Still, yet another great song from one of the most reliable bands going at the moment.

15 – “temporary tantrum” – pronoun
I think this qualifies as a banger. A hopeful song about being in the worst moment in a relationship but realizing there is a way out.

14 – “A Bathtub in the Kitchen” – Craig Finn
I’ve never connected with Finn’s solo work as much as I have with the songs he’s written for The Hold Steady. This one, though, was gorgeous. It is a tale of an old friend who has gone down a hole that you’re not sure you want to help them get out of. Or at least offer the kind of help they are asking for.

It features poignant lyrics, to be sure, but it was the sound of this song that really struck me. Finn was friends with Scott Hutchison, and I hear a lot of Scott in the music on this track. It could have easily been a Painting of a Panic Attack B-side.

13 – “Little Trouble” – Better Oblivion Community Center.
Phoebe Bridgers makes the list for the second-straight year as part of a super group. Or in this case, duo. She joined her musical hero Conor Oberst for a collection of absolutely delightful songs as BOCC. Amazingly, this track was not included on their album and only released as after their tour wrapped up. I’m not sure what they were thinking leaving this off the disk, but am so thankful they decided to share it with us.

12 – “Am I Doing It Right?” – Alex Lahey
This checks a few boxes. Big, bold, power-poppy track by a female singer. An Australian artist. A song I can listen to again and again. Check, check, and check.

11 – “Calm Down” – Pete Yorn
Yorn opened the millennium with one of the great rock records of its time, the legendary musicforthemorningafter, an album that is loaded with classic tracks. He’s remained active since, but the quality of his output has been in a steady decline. It’s not that his later songs were bad, but rather he was chasing muses that weren’t as ear-wormy as his turn-of-the-millennium music.

Here, though, he recaptures much of the magic of his early days. A bright, radio-friendly track that was a delightful return to form.

10 – “They’ll Never” – Stef Chura.
We need more songs like this. It’s just a straight, kick-ass rock tune. You hear Chura’s home state of Michigan in that opening riff, which has a “Fell In Love With a Girl” tinge to it. You hear ‘90s college rock. And you hear New York circa 1980, when punk was breaking down and evolving into New Wave.
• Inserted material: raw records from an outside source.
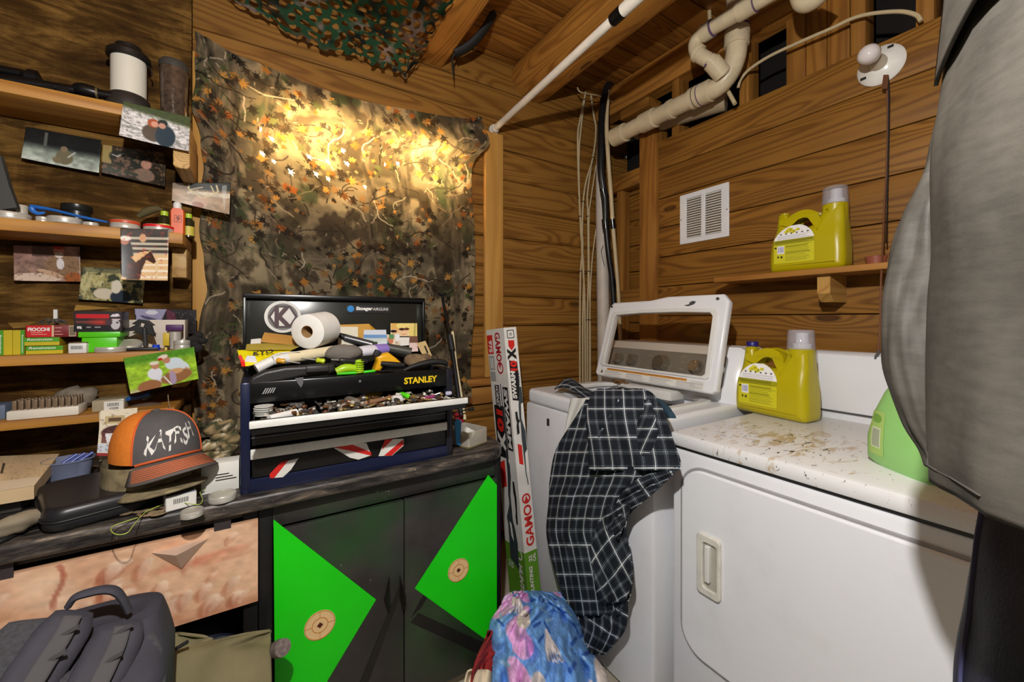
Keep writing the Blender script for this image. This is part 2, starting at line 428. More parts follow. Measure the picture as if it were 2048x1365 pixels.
# window behind the camouflage cloth
wn = stT('window_1', (0.47, YB, 1.7))
def casing(name, x0, x1, z0, z1, y0=YB-0.028, m=W_CASEZ):
    b = MB(); b.mm((x0, y0, z0), (x1, YB-0.002, z1), 0.003); return part(wn, name, b, m)
casing('casing', 1.03, 1.142, 0.94, 2.27); casing('casing', -0.215, -0.105, 0.83, 2.26)
casing('sill', -0.1, 1.22, 0.90, 0.938, YB-0.05, wood('sill_x', (176, 122, 60), (130, 80, 34), 'x', 18, False))
casing('apron', 0.75, 1.2, 0.80, 0.898, YB-0.022, wood('apron_x', (186, 132, 66), (140, 90, 40), 'x', 14, False))
b = MB(); b.mm((-0.06, YB+0.05, 1.715), (1.02, YB+0.056, 2.205)); part(wn, 'pane', b, frosted('frosted_pane'))
b = MB(); b.mm((-0.01, YB+0.002, 2.13), (0.93, YB+0.12, 2.212)); part(wn, 'head', b, W_CASEZ)  # unseen board added to cut off the glow towards the cloth's top
b = MB(); b.mm((-0.01, YB+0.002, 1.712), (0.93, YB+0.12, 1.79)); part(wn, 'lower_glow_stop', b, W_CASEZ)  # unseen board added to end the glow at its lower edge
b = MB(); b.mm((0.47, YB+0.035, 1.715), (0.51, YB+0.07, 2.205)); part(wn, 'mullion', b, W_POSTZ)
# ceiling of boards running along x
ce = stT('ceiling', (0, 0, CEIL))
y = -0.45; i = 0
while y < YB+0.12:
    b = MB(); wd = 0.132
    b.mm((-2.4, y+0.0025, CEIL), (2.4, y+wd-0.0025, CEIL+0.02), 0.004); part(ce, 'board', b, W_CEILX); y += wd; i += 1
b = MB(); b.mm((-2.4, -0.45, CEIL+0.022), (2.4, 2.1, CEIL+0.05)); part(ce, 'subfloor', b, M_DARK)
# beams
def beam(name, prof, y0=-0.45, y1=YB+0.01, wob=0.004, m=W_BEAMY):
    b = MB(); rings = []
    for i in range(13):
        yy = y0+(y1-y0)*i/12; rings.append([(x+wob*math.sin(yy*3+x*9), yy, z) for x, z in prof])
    b.loft(rings); o = st(name, b, m, ang=0.6); return o
beam('trim_1', [(0.668, 2.70), (0.668, 2.556), (0.68, 2.543), (0.79, 2.543), (0.803, 2.556), (0.803, 2.70)])
beam('trim_2', [(1.235, 2.70), (1.215, 2.66), (1.218, 2.615), (1.245, 2.572), (1.285, 2.545), (1.40, 2.535), (1.432, 2.545), (1.436, 2.70)])
beam('trim_3', [(1.865, 2.70), (1.853, 2.64), (1.865, 2.57), (1.885, 2.545), (1.98, 2.545), (2.0, 2.70)])
# right partition: boards on studs
wr = stT('wall_right', (XR, 0, 0))
z = 2.24; bp = 0.1617; i = 0
while z > 0.1:
    b = MB(); b.mm((XR, -0.75, z-bp+0.003), (XR+0.02, 1.52, z), 0.004); part(wr, 'board', b, W_BOARDY); z -= bp; i += 1
def stud(y0, y1, z0=0.0, z1=2.70, x0=XR+0.022, x1=XR+0.11, m=W_POSTZ, name='stud'):
    b = MB(); b.mm((x0, y0, z0), (x1, y1, z1), 0.003); part(wr, name, b, m)
stud(1.478, 1.595, 0, 2.40, XR-0.02, XR+0.08, name='post')
for yy in (1.385, 1.02, 0.6, 0.42, 0.1, -0.3): stud(yy-0.02, yy+0.025, 2.0 if yy < 1.3 else 0)
stud(1.79, 1.835, 0, 2.12, XR+0.05, XR+0.12)
for zz in (2.06, 1.335):
    b = MB(); b.mm((XR+0.03, 1.597, zz), (XR+0.11, 1.94, zz+0.095), 0.003); part(wr, 'blocking', b, W_BOARDY)
# vertical planks and inner boards seen behind the studs
for k, (ya, yb_) in enumerate([(0.64, 0.715), (0.715, 0.79), (0.79, 0.865)]):
    b = MB(); b.mm((XR+0.06, ya, 1.9), (XR+0.08, yb_-0.003, 2.70), 0.002); part(wr, 'plank', b, W_POSTZ)
for k in range(13):
    b = MB(); b.mm((XR+0.125, 1.3, 0.1+k*bp), (XR+0.14, 1.95, 0.1+(k+1)*bp-0.004), 0.003); part(wr, 'inner_board', b, W_BOARDY)
b = MB(); b.mm((XR+0.30, -0.75, 0), (XR+0.32, 1.98, 2.70)); part(wr, 'backing', b, M_DARK)
b = MB(); b.box((1.83, 1.56, 2.43), (0.11, 0.20, 0.05), 0.0, 0.003); part(wr, 'blocking', b, W_BOARDY)
# burlap covered wall on the left
def burlap_mat():
    t = NT('burlap'); c = t.coord()
    w1 = t.n('TexWave', bands_direction='X'); t.put(w1.inputs['Vector'], c); w1.inputs['Scale'].default_value = 95; w1.inputs['Distortion'].default_value = 1.5; w1.inputs['Detail Scale'].default_value = 1.2
    w2 = t.n('TexWave', bands_direction='Z'); t.put(w2.inputs['Vector'], c); w2.inputs['Scale'].default_value = 95; w2.inputs['Distortion'].default_value = 2.0; w2.inputs['Detail Scale'].default_value = 1.2
    wv = t.math('MULTIPLY', w1.outputs['Fac'], w2.outputs['Fac'])
    mp = t.coord((1.6, 1.6, 9.0)); st1 = t.noise(mp, 2.2, 5, 0.7, 1.2)
    blot = t.noise(t.coord((1, 1, 1)), 5.0, 4, 0.6, 0.8)
    f = t.math('ADD', t.math('MULTIPLY', st1, 0.6), t.math('MULTIPLY', blot, 0.4))
    col = t.ramp(f, [(0.34, L4((46, 30, 13))), (0.48, L4((100, 70, 31))), (0.62, L4((178, 134, 68)))])
    col = t.mix(t.math('MULTIPLY', t.math('SUBTRACT', 1.0, wv), 0.62), col, L4((30, 19, 9)))
    t.bump(wv, 0.5, 0.003); return t.fin(col, 0.9, 0, 0.1)
nu, nv = 90, 80
xs = np.linspace(-2.3, -0.205, nu); zs = np.linspace(0.70, 2.69, nv); XX, ZZ = np.meshgrid(xs, zs)
YY = BURY-0.006+0.010*(fbm(XX*3, ZZ*5, 3)-0.5)+0.004*np.sin(XX*9+ZZ*2)
bl = one('burlap_sheet', 'brown burlap cloth covering the wall behind the cluttered left shelves', 'burlap', grid_mesh('burlap_sheet', nu, nv, np.stack([XX, YY, ZZ], -1)), burlap_mat()); solid(bl, 0.002)
b = MB(); b.mm((-2.35, BURY+0.006, 0.0), (-0.216, YB-0.003, 2.70)); st('wall_left_furring', b, M_DARK); bpy.data.objects['wall_left_furring'].name = 'wall_left'
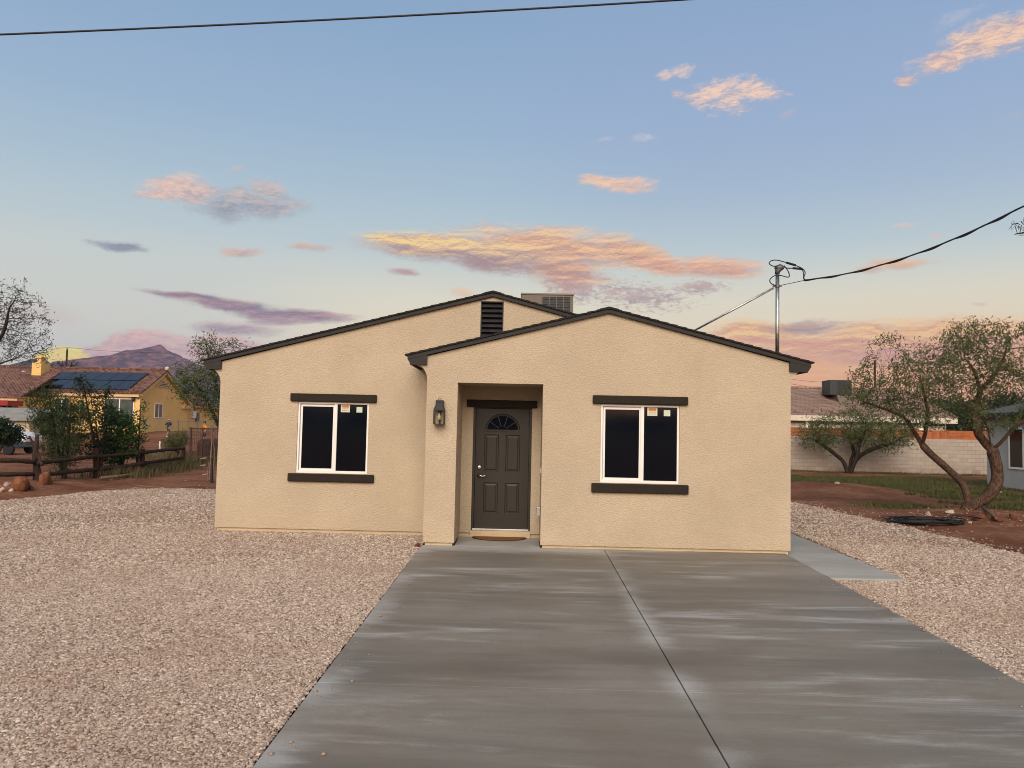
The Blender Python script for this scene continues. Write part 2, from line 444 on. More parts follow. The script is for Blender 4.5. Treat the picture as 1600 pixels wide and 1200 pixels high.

9 – “The One Who Breaks Your Heart” – SONTALK
One of the most harrowing songs of the year, Joseph LeMay wrote it after considering the idea that his wife might divorce him because of his mental illness. You can hear every ounce of that pain and fear in this massively emotional track.

8 – “Silver” – DMA’s
DMA’s make no secret about their influences. In their perfect world, these 21st century Aussies would have been in mid–90s Manchester, battling with Oasis for biggest band in the world. “Silver” is a huge, majestic ballad made for getting the massive crowds at Glastonbury swaying with their lighters and cell phones raised in the air as the sounds wash over them.

7 – “Turn To Hate” – Orville Peck
In a time when artists like Kacey Musgraves, Maren Morris, and Sturgill Simpson have challenged the normally rigid boundaries of country music, none of them are anywhere in the ballpark of this, surely the most unexpected great song of the year.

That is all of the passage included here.